-- Begin --
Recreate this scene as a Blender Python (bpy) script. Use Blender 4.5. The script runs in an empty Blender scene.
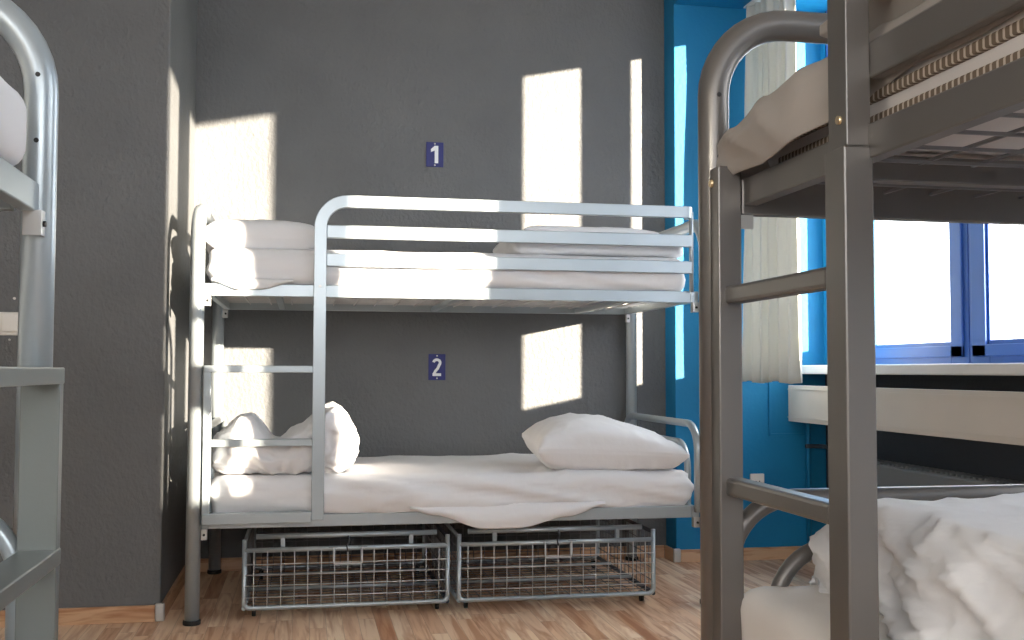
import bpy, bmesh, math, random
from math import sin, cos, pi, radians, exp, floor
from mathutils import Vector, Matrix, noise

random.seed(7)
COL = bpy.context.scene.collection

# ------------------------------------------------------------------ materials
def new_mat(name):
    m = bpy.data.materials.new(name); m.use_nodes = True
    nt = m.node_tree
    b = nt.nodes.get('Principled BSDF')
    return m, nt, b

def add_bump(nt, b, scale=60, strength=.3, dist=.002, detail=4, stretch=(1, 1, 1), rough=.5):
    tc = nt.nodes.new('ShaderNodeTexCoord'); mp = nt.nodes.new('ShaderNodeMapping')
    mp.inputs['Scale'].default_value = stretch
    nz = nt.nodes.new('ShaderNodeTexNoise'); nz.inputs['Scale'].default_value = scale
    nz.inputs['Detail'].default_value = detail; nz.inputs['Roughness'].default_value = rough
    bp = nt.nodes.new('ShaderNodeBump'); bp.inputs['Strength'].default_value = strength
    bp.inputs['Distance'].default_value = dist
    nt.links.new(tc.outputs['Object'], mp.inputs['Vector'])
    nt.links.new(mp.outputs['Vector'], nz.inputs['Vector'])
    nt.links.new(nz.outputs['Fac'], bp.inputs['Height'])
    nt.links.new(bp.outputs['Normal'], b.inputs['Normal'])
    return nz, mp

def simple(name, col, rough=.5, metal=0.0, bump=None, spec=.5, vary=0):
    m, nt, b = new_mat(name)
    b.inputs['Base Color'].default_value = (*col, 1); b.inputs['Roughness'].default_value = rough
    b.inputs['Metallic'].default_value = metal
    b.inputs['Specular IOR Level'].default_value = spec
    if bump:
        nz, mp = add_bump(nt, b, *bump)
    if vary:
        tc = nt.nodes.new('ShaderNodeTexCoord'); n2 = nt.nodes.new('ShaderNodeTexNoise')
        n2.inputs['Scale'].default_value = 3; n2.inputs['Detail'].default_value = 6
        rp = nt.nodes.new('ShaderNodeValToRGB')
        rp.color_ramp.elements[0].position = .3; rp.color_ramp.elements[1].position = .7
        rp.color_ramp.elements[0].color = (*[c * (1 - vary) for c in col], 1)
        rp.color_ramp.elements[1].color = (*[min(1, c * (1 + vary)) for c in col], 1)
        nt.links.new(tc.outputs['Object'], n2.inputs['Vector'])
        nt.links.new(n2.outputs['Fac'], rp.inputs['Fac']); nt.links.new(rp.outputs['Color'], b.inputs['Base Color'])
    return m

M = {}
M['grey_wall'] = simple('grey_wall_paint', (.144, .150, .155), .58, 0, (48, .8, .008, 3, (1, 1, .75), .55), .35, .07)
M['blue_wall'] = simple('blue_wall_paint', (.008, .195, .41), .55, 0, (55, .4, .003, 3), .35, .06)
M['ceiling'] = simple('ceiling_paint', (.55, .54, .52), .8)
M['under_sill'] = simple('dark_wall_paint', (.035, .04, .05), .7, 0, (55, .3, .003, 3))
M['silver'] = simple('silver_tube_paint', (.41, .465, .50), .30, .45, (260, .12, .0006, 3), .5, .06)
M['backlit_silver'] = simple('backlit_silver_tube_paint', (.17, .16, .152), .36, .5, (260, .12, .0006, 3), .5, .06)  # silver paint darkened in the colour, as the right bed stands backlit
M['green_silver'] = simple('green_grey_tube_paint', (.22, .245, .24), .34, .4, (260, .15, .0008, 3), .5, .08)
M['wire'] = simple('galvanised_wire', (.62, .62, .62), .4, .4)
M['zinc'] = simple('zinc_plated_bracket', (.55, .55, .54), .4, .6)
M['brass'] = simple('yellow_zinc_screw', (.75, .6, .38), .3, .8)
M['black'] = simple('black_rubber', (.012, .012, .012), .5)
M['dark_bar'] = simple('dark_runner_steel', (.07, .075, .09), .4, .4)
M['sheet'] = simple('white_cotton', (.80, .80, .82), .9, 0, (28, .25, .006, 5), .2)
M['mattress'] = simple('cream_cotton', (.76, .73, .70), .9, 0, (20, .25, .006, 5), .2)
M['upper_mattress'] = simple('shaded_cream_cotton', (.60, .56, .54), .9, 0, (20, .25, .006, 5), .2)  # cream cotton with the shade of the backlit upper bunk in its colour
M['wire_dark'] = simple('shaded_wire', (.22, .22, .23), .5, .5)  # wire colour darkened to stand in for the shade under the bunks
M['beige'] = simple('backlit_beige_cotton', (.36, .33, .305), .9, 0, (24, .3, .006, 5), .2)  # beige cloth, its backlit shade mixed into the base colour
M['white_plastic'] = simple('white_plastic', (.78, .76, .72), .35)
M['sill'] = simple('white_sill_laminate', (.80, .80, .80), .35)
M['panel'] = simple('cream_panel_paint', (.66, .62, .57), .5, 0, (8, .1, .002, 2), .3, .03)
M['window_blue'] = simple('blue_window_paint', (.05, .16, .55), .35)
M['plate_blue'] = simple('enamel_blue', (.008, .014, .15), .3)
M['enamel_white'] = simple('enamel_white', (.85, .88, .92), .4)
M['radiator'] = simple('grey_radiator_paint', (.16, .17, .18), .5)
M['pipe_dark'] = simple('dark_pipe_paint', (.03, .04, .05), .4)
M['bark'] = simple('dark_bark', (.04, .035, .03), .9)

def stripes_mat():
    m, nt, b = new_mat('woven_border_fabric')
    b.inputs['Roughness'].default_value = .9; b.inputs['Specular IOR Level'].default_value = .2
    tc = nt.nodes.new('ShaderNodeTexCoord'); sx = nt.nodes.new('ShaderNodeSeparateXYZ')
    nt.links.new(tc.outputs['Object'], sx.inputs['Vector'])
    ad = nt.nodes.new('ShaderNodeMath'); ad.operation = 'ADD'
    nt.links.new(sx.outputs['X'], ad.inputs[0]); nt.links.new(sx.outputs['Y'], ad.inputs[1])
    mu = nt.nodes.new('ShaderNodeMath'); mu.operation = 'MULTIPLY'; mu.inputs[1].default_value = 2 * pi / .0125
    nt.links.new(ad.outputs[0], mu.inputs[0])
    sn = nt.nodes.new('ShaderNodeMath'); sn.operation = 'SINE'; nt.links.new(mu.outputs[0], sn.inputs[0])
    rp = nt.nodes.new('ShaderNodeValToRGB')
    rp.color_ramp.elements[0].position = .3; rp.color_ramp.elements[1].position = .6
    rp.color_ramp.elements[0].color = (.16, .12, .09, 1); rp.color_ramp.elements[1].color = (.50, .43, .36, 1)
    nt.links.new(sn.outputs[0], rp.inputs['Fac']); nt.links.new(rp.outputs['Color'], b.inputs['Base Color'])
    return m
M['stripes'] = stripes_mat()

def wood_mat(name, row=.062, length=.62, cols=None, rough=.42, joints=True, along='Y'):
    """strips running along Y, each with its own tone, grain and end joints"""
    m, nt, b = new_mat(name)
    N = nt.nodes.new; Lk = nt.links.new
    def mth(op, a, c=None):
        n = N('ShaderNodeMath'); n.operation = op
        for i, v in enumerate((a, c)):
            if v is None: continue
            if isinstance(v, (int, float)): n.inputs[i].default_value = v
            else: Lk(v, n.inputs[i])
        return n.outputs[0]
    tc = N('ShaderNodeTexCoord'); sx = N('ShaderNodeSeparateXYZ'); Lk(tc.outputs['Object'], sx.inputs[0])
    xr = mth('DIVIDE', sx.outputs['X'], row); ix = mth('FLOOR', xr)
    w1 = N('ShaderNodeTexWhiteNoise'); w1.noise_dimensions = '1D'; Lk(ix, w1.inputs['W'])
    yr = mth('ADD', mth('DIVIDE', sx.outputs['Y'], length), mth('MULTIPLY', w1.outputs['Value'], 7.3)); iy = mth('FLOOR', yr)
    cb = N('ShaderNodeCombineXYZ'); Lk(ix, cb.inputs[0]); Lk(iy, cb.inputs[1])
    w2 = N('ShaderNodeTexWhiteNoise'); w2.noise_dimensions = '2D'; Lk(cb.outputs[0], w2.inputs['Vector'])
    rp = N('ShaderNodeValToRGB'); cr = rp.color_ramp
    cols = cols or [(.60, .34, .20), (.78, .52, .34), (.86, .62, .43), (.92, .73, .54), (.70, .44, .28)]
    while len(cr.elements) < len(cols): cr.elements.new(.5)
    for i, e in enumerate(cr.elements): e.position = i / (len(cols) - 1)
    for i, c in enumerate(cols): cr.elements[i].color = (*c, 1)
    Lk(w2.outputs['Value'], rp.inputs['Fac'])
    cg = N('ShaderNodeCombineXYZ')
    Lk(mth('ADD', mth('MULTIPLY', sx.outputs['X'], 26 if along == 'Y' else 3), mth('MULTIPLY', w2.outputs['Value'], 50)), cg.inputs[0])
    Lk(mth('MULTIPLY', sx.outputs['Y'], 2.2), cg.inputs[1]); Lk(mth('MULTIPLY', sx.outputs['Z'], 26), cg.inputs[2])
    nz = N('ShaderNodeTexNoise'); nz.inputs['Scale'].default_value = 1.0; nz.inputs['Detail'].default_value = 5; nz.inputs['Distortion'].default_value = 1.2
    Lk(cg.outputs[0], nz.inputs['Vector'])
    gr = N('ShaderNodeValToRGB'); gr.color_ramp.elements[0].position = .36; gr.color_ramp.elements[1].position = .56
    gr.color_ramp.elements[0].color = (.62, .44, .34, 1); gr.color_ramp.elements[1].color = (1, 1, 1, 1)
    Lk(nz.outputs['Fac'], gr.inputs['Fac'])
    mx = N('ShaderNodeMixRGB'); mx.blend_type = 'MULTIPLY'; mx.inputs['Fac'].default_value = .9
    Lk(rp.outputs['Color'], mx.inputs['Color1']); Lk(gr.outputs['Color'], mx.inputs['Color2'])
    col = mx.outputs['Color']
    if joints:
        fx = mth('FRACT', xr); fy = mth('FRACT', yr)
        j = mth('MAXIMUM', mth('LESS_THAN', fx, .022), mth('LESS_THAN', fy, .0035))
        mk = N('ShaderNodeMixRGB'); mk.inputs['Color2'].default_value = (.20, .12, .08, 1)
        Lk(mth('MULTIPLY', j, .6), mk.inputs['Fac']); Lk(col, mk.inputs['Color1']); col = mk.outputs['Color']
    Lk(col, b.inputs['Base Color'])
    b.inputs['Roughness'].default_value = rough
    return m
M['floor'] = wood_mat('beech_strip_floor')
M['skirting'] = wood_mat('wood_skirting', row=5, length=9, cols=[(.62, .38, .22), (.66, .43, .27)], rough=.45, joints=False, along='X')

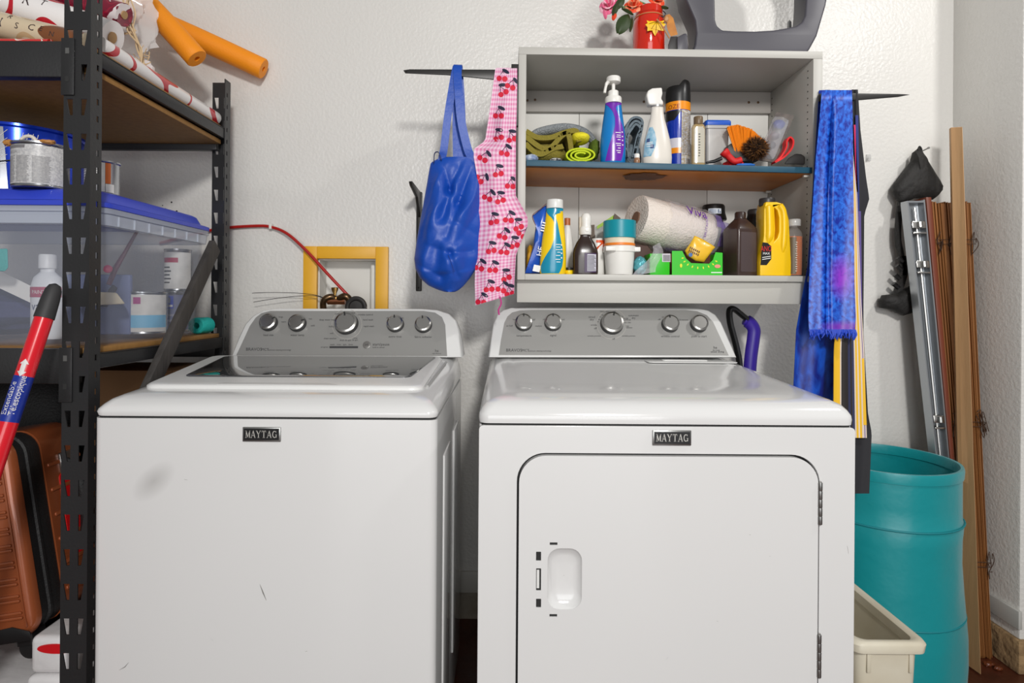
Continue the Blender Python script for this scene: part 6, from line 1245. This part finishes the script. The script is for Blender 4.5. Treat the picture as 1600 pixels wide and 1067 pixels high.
-- End --
● Exercise objective
Pull out and copy each line containing the string "this".

● Exercise response
Recreate this scene as a Blender Python (bpy) script. Use Blender 4.5. The script runs in an empty Blender scene.
Continue the Blender Python script for this scene: part 6, from line 1245. This part finishes the script. The script is for Blender 4.5. Treat the picture as 1600 pixels wide and 1067 pixels high.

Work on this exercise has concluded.